= Recorded information =

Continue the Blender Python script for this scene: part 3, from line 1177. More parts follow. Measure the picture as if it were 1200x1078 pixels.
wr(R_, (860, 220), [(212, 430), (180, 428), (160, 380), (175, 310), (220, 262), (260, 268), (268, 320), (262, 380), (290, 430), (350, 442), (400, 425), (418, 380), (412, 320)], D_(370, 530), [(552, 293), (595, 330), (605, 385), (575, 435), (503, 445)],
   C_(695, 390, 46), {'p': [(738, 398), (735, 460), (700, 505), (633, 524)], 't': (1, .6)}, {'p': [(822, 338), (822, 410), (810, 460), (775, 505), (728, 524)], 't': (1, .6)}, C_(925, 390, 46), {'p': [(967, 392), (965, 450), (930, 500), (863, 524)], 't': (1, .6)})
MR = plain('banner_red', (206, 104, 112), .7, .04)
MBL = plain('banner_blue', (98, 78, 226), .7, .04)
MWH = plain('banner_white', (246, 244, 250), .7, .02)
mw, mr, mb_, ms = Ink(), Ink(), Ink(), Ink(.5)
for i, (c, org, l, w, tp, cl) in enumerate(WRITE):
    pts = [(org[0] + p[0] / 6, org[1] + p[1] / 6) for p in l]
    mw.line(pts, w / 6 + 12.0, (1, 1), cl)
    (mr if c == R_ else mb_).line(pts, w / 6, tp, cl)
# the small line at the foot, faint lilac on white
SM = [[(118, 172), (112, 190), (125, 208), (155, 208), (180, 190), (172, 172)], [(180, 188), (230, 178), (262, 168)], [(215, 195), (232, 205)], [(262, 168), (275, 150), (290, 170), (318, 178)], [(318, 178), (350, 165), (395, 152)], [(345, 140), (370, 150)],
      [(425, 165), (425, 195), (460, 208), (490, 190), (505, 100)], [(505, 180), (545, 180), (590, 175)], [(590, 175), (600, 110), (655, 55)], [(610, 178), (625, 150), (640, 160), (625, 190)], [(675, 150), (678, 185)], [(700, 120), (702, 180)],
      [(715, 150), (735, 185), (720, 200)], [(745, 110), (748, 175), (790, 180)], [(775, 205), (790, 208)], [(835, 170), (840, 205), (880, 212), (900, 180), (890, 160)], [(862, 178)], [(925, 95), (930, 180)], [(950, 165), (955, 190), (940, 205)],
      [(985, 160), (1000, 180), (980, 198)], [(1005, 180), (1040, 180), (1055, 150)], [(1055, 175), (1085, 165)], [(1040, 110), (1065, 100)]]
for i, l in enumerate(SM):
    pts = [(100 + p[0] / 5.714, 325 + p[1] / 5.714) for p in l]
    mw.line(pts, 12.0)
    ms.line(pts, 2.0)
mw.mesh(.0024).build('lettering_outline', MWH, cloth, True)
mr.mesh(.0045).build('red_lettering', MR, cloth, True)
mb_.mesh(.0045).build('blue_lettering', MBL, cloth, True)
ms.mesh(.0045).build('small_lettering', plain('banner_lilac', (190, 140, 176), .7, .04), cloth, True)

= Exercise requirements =
From the data above, extract every line in its exact form.

= Answer in full =
Continue the Blender Python script for this scene: part 3, from line 1177. More parts follow. Measure the picture as if it were 1200x1078 pixels.
wr(R_, (860, 220), [(212, 430), (180, 428), (160, 380), (175, 310), (220, 262), (260, 268), (268, 320), (262, 380), (290, 430), (350, 442), (400, 425), (418, 380), (412, 320)], D_(370, 530), [(552, 293), (595, 330), (605, 385), (575, 435), (503, 445)],
   C_(695, 390, 46), {'p': [(738, 398), (735, 460), (700, 505), (633, 524)], 't': (1, .6)}, {'p': [(822, 338), (822, 410), (810, 460), (775, 505), (728, 524)], 't': (1, .6)}, C_(925, 390, 46), {'p': [(967, 392), (965, 450), (930, 500), (863, 524)], 't': (1, .6)})
MR = plain('banner_red', (206, 104, 112), .7, .04)
MBL = plain('banner_blue', (98, 78, 226), .7, .04)
MWH = plain('banner_white', (246, 244, 250), .7, .02)
mw, mr, mb_, ms = Ink(), Ink(), Ink(), Ink(.5)
for i, (c, org, l, w, tp, cl) in enumerate(WRITE):
    pts = [(org[0] + p[0] / 6, org[1] + p[1] / 6) for p in l]
    mw.line(pts, w / 6 + 12.0, (1, 1), cl)
    (mr if c == R_ else mb_).line(pts, w / 6, tp, cl)
# the small line at the foot, faint lilac on white
SM = [[(118, 172), (112, 190), (125, 208), (155, 208), (180, 190), (172, 172)], [(180, 188), (230, 178), (262, 168)], [(215, 195), (232, 205)], [(262, 168), (275, 150), (290, 170), (318, 178)], [(318, 178), (350, 165), (395, 152)], [(345, 140), (370, 150)],
      [(425, 165), (425, 195), (460, 208), (490, 190), (505, 100)], [(505, 180), (545, 180), (590, 175)], [(590, 175), (600, 110), (655, 55)], [(610, 178), (625, 150), (640, 160), (625, 190)], [(675, 150), (678, 185)], [(700, 120), (702, 180)],
      [(715, 150), (735, 185), (720, 200)], [(745, 110), (748, 175), (790, 180)], [(775, 205), (790, 208)], [(835, 170), (840, 205), (880, 212), (900, 180), (890, 160)], [(862, 178)], [(925, 95), (930, 180)], [(950, 165), (955, 190), (940, 205)],
      [(985, 160), (1000, 180), (980, 198)], [(1005, 180), (1040, 180), (1055, 150)], [(1055, 175), (1085, 165)], [(1040, 110), (1065, 100)]]
for i, l in enumerate(SM):
    pts = [(100 + p[0] / 5.714, 325 + p[1] / 5.714) for p in l]
    mw.line(pts, 12.0)
    ms.line(pts, 2.0)
mw.mesh(.0024).build('lettering_outline', MWH, cloth, True)
mr.mesh(.0045).build('red_lettering', MR, cloth, True)
mb_.mesh(.0045).build('blue_lettering', MBL, cloth, True)
ms.mesh(.0045).build('small_lettering', plain('banner_lilac', (190, 140, 176), .7, .04), cloth, True)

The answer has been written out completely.